The monsignor delivered that message to the protesters from the pulpit. “He didn’t say ‘hello’ or ‘how are you,’ ” said Ms. Villegas, who recognized him from meetings about the church-closing plan. “He had a red book in his hand. He opened it and said, ‘The church is closed, you can go to Mass at St. Ann’s, St. Cecilia.’ He said, ‘You can go to this church, to that church, to that church, to that church; you have to leave.’ ”

As he left the sanctuary, Ms. Villegas said that she called after him, saying the protesters had questions they wanted to ask. He did not return.

Mr. Reigadas took the pulpit and read a similar message in Spanish.

Ms. Villegas said she was so offended that the archdiocese had not sent higher-ranking officials that she began shouting that parishioners should withhold contributions to a fund that goes to the archdiocese.

Then, she said, her cellphone rang. The caller was Melissa Mark-Viverito, a city councilwoman who represents East Harlem. She was outside the church and said the guards would not let her in.

One of the guards in the sanctuary “approached me to hear what I was saying,” Ms. Villegas said, so she walked into the vestibule on the 113th Street side of the church — the main entrance. The guard did not follow her.

The church’s front door had been closed and locked from the outside all day. The protesters and reporters covering the vigil had been coming and going by a side door that had been propped open. But by evening that door, too, had been locked.

Ms. Villegas flung open the front door. Ms. Mark-Viverito and a throng of television camera crews, reporters and parishioners rushed through. With them, Ms. Villegas said, were several police officers.

Before long, she said, the officers were joined by others who conferred with church officials in a room off the sanctuary. Finally, after 10 p.m., a police official told the crowd to leave by 11:30, she said.

“I said, ‘If they’re going to arrest us, let’s do it so everybody in the world will know what Cardinal Egan has done to us,’ ” Ms. Villegas said.

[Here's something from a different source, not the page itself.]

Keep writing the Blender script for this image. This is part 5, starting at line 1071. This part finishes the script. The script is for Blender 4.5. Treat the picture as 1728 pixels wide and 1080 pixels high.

The police said yesterday that the officers had begun monitoring Our Lady Queen of Angels after two parishioners at a church in Yonkers also being shut down were arrested in a sit-in on Sunday.

The police said that the archdiocese wanted everyone out of the church, and the guards passed that word to the officers on the scene.

Yesterday, some parishioners talked of organizing a service outside the church on Sunday. Some walked by and looked at a sign that had been taped to the front door, saying the church was closed. Some remembered weddings, baptisms and funerals.

“This,” said Toby Patanella, referring to the arrests and the closing, “has been a nightmare for us, my wife and I. It’s like a slap in the face.”